No sé si mi abuela, cuando me vio hojeando el libro, pensó que iba a leerlo o solo estaba haciendo espacio en el aparador de su pieza. Me da curiosidad saberlo, pero no creo que se acuerde. No importa. Lo que sí importa es que me sirvió para reflexionar en torno al libro como objeto, lo mismo que con Leonardo. Un refugio para las ratas, un objeto que merece ser salvado para el padre, y un tesoro para el protagonista. La edad del perro es un libro que permite ver las cosas -particularmente las del hogar- desde una perspectiva poco habitual. Y ¿quién mejor que un niño para mirar y usar los objetos de la manera más incorrecta posible?

Bibliografía

Manguel, Alberto. “Las formas del libro”. Una historia de la lectura. Buenos Aires: Siglo XXI, 2014, 139-161.

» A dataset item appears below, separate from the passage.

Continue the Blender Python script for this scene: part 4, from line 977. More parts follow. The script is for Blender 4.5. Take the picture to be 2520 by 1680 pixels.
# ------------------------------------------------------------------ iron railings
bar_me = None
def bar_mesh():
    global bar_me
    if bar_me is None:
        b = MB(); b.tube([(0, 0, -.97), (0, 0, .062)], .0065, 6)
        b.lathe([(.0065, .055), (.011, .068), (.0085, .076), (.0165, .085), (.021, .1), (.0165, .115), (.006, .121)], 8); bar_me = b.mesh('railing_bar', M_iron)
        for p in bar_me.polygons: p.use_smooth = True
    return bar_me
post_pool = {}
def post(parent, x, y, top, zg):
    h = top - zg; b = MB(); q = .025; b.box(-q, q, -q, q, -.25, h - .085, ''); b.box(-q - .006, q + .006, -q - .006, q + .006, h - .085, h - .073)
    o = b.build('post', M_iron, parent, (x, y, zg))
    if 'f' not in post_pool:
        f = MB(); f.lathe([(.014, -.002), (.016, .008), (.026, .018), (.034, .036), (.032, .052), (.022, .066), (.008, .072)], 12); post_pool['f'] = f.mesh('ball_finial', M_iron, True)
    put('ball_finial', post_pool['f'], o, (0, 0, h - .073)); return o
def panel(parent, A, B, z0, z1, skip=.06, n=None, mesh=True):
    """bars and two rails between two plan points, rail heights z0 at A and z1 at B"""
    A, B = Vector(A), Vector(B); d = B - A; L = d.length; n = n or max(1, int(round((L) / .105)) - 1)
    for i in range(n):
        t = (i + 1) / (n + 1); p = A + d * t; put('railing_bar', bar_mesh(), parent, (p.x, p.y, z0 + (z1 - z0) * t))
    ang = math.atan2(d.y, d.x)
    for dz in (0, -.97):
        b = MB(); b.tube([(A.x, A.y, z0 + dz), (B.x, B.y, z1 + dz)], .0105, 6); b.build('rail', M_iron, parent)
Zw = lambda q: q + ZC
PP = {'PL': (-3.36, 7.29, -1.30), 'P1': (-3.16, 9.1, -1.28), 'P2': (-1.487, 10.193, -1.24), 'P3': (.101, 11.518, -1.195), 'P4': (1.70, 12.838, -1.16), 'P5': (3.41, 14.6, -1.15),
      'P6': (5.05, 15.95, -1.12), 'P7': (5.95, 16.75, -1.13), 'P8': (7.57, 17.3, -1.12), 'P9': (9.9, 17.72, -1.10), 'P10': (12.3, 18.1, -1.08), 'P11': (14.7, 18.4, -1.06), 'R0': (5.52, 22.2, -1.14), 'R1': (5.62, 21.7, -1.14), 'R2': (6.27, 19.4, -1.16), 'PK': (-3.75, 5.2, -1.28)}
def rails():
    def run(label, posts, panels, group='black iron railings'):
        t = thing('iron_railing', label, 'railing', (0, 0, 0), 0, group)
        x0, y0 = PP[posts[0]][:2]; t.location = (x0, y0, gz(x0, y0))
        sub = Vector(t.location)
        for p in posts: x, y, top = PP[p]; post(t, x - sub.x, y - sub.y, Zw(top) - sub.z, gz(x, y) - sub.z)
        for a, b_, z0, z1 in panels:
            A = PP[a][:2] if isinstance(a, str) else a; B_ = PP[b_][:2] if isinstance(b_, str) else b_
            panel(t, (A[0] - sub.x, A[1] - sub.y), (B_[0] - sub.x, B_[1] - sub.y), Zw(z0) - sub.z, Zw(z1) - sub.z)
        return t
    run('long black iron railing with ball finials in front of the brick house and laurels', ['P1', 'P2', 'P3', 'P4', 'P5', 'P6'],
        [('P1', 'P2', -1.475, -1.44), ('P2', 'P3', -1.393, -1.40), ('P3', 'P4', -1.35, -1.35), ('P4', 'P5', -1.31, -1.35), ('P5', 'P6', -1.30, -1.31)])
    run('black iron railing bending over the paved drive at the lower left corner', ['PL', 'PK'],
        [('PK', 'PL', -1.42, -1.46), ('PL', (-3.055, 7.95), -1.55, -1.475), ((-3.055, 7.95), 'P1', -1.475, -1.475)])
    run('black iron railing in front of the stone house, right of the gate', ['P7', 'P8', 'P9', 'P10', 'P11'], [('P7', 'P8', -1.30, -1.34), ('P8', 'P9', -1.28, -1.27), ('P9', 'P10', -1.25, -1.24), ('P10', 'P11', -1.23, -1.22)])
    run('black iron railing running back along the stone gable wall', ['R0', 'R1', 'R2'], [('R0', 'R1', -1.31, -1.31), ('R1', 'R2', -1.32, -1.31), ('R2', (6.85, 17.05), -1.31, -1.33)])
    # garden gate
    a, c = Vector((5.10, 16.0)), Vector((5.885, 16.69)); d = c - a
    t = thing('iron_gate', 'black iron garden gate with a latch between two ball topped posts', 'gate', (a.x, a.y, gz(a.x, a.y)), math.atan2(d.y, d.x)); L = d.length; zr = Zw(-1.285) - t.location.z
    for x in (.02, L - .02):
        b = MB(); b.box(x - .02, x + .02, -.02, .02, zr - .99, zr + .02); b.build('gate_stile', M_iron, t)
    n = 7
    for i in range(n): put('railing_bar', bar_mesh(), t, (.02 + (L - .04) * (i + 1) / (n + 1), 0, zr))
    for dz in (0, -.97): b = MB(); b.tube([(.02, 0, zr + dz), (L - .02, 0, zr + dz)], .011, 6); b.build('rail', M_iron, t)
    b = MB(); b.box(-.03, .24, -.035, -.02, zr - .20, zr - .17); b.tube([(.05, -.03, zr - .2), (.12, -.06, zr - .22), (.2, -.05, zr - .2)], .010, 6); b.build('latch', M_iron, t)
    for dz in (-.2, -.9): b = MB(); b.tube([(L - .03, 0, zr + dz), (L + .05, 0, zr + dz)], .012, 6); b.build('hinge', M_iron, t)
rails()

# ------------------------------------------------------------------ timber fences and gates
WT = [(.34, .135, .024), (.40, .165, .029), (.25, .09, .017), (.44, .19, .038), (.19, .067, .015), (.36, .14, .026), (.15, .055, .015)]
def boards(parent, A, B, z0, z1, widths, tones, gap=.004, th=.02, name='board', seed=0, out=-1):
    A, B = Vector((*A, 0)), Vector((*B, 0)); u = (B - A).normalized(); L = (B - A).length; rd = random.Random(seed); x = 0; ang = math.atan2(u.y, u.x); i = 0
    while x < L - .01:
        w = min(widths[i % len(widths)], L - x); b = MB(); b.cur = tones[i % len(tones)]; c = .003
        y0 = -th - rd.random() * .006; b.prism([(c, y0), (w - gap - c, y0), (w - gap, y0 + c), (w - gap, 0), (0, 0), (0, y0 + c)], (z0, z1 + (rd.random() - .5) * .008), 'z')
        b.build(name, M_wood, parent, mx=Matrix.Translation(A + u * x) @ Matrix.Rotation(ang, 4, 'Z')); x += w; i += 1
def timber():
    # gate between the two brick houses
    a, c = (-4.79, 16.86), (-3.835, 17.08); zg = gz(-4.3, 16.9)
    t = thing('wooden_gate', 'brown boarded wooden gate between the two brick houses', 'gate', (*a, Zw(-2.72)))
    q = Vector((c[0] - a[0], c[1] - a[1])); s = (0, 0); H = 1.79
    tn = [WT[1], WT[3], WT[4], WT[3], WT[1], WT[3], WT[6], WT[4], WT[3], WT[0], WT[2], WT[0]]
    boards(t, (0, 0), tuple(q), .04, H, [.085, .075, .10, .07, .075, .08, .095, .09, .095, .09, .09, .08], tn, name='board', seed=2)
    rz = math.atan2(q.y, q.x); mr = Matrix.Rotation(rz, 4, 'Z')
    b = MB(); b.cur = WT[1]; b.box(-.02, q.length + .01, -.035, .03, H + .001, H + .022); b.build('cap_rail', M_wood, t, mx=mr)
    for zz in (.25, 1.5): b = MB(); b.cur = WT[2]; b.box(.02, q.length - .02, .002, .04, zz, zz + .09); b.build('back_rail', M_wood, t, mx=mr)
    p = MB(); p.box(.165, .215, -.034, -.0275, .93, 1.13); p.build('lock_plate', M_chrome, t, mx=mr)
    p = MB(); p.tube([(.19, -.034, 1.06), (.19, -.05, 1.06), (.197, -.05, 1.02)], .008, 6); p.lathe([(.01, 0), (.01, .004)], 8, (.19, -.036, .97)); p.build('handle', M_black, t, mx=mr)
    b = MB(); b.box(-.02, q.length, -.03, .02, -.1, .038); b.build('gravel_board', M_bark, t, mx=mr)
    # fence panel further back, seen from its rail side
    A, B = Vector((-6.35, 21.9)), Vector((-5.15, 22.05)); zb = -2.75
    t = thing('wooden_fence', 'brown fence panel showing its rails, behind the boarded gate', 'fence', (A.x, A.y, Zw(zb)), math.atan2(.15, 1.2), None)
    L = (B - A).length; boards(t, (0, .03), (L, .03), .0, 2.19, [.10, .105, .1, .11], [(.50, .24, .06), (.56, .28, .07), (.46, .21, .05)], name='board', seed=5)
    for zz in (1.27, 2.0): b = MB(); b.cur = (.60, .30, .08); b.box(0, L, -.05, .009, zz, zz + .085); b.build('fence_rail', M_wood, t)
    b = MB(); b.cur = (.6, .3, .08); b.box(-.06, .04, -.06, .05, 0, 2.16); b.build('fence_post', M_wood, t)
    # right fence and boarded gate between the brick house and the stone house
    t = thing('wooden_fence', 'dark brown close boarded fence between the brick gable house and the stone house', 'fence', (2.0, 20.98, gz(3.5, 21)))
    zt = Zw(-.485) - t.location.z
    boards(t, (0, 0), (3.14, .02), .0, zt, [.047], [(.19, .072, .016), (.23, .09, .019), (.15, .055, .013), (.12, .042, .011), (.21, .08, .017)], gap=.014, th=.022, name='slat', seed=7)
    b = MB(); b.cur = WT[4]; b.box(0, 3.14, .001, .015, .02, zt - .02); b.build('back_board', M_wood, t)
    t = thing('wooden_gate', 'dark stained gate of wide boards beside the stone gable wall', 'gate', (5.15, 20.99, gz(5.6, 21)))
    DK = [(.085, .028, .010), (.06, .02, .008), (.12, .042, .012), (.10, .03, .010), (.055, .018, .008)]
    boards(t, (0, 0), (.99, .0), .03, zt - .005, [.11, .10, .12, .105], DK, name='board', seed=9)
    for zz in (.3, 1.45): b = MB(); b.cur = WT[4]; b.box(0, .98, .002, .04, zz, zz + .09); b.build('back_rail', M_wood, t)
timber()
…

Perec, Georges. “La página”. Especies de espacios. Barcelona: Montesinos, 2001, 29-36.

—. La vida instrucciones de uso. Barcelona: Anagrama, 2010.

Sanhueza, Leonardo. La edad del perro. Santiago: Penguin Random House, 2016.


[1] A lo largo de la novela, las ratas, en efecto, forman parte de una metáfora constante. El protagonista vive más de una situación complicada por ellas, salen de los agujeros que conectan su casa con el exterior, ese lugar que parece una barrera impenetrable para un niño, su hogar, está, en realidad, plagada de roedores hambrientos. No es casual que destruyan objetos de la casa, justamente la fuente de mayor evocación para la memoria de Leonardo.